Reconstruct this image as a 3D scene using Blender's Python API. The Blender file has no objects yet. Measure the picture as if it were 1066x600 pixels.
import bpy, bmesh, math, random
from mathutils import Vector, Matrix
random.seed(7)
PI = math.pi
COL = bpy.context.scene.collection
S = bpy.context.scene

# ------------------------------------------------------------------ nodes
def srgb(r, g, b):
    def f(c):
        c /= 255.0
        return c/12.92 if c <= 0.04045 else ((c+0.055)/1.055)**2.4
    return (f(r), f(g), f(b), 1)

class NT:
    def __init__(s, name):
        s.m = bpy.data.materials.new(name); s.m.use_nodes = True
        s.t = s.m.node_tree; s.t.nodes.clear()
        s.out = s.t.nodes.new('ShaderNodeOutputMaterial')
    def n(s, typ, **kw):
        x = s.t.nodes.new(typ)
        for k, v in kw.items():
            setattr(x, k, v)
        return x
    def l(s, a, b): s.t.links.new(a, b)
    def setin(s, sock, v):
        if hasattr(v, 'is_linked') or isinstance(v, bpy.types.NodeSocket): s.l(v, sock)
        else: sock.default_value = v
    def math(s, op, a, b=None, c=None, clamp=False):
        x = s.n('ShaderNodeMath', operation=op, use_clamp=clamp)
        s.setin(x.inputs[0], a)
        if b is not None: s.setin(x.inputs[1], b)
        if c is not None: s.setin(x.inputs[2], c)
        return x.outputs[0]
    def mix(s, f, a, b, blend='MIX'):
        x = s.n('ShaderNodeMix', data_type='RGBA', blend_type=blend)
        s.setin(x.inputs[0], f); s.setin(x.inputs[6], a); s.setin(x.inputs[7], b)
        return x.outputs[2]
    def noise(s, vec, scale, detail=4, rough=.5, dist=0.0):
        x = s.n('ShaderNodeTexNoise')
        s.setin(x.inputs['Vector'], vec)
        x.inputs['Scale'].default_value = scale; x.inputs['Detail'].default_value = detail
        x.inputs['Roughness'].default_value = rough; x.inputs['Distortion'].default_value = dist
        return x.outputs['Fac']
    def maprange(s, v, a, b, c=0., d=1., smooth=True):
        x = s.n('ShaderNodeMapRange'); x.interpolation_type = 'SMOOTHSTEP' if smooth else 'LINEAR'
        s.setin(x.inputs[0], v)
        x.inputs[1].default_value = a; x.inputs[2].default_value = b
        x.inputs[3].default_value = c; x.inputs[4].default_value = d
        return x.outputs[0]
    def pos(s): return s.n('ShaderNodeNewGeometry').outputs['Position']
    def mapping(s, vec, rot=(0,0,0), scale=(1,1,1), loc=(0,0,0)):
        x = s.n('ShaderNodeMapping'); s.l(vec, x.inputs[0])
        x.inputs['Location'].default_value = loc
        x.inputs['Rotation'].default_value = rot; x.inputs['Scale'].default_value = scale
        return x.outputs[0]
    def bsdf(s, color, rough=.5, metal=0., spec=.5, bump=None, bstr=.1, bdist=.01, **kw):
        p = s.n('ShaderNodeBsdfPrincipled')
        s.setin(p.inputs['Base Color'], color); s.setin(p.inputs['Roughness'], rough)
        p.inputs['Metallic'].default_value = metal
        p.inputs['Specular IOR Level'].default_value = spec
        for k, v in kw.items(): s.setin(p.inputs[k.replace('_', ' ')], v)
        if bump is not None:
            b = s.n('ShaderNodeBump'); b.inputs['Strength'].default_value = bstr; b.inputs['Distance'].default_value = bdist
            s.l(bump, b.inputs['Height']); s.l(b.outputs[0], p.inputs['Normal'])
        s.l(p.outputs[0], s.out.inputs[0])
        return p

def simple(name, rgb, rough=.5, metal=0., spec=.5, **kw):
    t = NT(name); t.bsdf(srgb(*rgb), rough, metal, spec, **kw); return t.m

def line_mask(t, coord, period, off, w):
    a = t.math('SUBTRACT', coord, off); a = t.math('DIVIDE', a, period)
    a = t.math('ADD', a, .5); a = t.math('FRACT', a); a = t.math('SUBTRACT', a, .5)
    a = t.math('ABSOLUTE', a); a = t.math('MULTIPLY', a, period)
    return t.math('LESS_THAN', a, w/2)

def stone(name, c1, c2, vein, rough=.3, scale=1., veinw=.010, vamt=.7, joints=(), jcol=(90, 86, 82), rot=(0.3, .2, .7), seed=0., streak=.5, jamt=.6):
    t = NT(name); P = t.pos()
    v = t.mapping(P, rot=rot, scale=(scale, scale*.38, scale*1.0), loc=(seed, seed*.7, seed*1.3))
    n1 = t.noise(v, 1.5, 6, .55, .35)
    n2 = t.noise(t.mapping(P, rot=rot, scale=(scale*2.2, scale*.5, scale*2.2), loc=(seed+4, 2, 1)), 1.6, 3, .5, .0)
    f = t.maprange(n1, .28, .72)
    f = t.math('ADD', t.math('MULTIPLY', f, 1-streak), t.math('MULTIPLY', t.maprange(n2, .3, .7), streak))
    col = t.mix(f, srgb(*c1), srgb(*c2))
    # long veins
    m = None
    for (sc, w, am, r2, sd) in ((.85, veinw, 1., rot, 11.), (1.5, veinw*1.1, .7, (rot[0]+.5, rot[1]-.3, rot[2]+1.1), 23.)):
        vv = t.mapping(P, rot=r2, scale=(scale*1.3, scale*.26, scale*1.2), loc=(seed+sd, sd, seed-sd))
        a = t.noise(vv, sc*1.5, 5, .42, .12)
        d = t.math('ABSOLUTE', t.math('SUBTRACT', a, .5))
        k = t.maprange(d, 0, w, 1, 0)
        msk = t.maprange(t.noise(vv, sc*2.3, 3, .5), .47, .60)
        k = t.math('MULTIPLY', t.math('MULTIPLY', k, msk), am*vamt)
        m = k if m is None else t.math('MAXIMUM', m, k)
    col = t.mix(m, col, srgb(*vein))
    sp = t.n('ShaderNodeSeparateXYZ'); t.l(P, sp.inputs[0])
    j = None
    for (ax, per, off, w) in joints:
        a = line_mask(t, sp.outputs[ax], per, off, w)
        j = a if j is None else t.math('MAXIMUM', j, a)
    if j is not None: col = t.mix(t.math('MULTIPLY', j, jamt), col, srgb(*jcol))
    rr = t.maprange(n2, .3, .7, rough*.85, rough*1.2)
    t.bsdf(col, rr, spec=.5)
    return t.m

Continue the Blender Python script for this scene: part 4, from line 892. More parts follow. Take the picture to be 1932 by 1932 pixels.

^^^^

▶ _Written exercise_
Restate, word for word and with nothing added, the lines from the first line of the listing through the one where "S = bpy.context.scene" stands.

▶ _Output of the task_
Reconstruct this image as a 3D scene using Blender's Python API. The Blender file has no objects yet. Measure the picture as if it were 1066x600 pixels.
import bpy, bmesh, math, random
from mathutils import Vector, Matrix
random.seed(7)
PI = math.pi
COL = bpy.context.scene.collection
S = bpy.context.scene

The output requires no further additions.